One after another, our weed wackers failed in their attempt to cut through the tough leaves and roots of the grass.  James Ard, a friend of nature who lives up the street, showed up in the nick of time with his powerful gas-powered edger, which one of the Pioneers employed to good purpose, while the rest of us used hoes and rakes to remove the remnants of the grass, which we piled up in another bed where the pine rockland habitat will be created.  We almost finished the job, but the extreme heat leading to tomato-red faces dictated our temporary withdrawal.

Building up the future pine rockland ridge with the remnants of St. Augustine grass.

Saturday, the day dawned bright and sunny, but a nice breeze off Biscayne Bay, along with lemonade and snacks provided by the Girl Scouts, provided some comfort to those who returned to finish the job.  After removing the last remnants of St. Augustine grass, the crew got to work smoothing out the butterfly meadow planting bed, while others got to work labeling each plant and wetting down the future pine rockland and covering it with a plastic tarp in order to solarize it over the next few weeks. The wet soil will conduct the heat of the sun and kill the grass and other weeds.  The Girl Scouts covered the ungainly plastic-wrapped pile with gaily colored butterflies, caterpillars, and a sign indicating its future use.
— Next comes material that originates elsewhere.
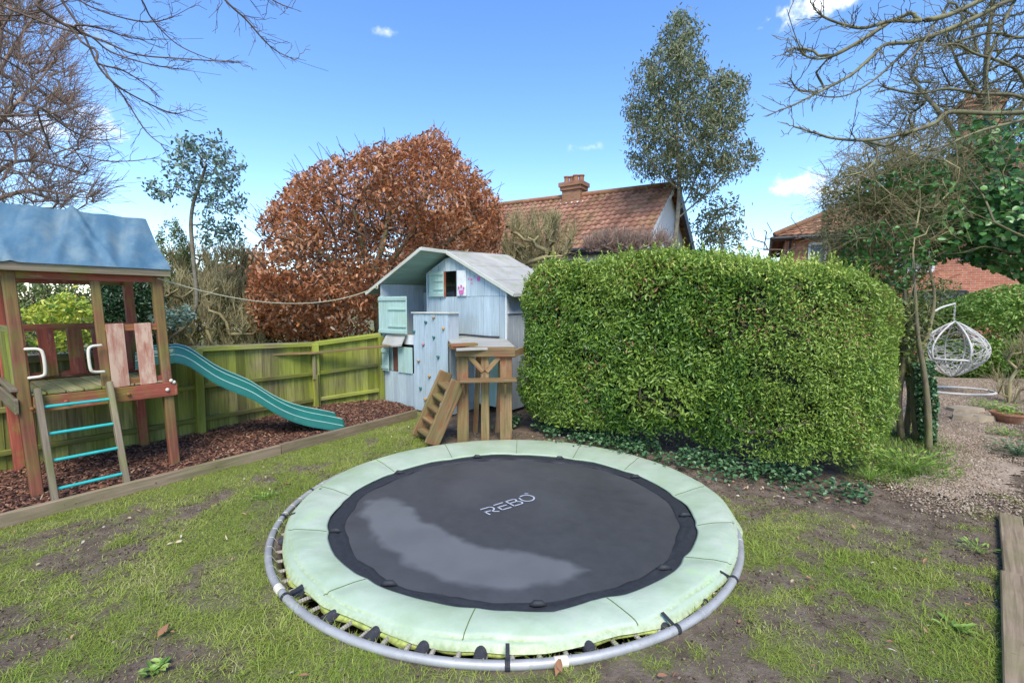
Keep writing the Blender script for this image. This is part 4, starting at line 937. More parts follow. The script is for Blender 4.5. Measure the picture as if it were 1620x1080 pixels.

The future pine rockland habitat, which will be part of Fairchild’s Connect to Protect Network.
when solarizing is complete.

 

 

 

 

 

When the butterfly meadow bed was raked smooth, Bound by Beauty placed the potted plants in their assigned location, educating those gathered on the purpose of each plant, while the Pioneers and other volunteers began digging holes and adding some homemade compost.  

Placing the plants.

 

 

Then the leaves donated by numerous members of the community were added to the bed to the depth of a couple of inches, followed by one inch of natural eucalyptus mulch, to mollify those who don’t believe that leaves should be used as mulch ;-).

Leaf mulch from pesticide-free gardens enriches the soil and keeps it moist, and discourages weeds from growing.

The final task was to thoroughly water the new plants, and to place a temporary fencing around the meadow to ensure it survives recess!

The purpose of the fence is to protect the plants as they become established.

Here is a list of the plants that went into creating this butterfly meadow:

Nectar plants:

Lantana involucrata

Lantana depressa

Beach verbena

Havana skullcap

Beach creeper

Porterweed

Brazilian buttonflower

Coreopsis

Tropical sage

Host plants:

Fogfruit

Bahama senna

Tropical milkweed

Giant milkweed

Many thanks to Pastor Meg Watson and the Miami Shores Community Church, the AT&T Pioneers, the Girl Scouts of Troop 1305 (and their mothers!), James Ard (who schlepped the plants up from Homestead and lent us his powerful edger in the nick of time), and members of the community who donated their time, their labor, their leaves, and their rocks!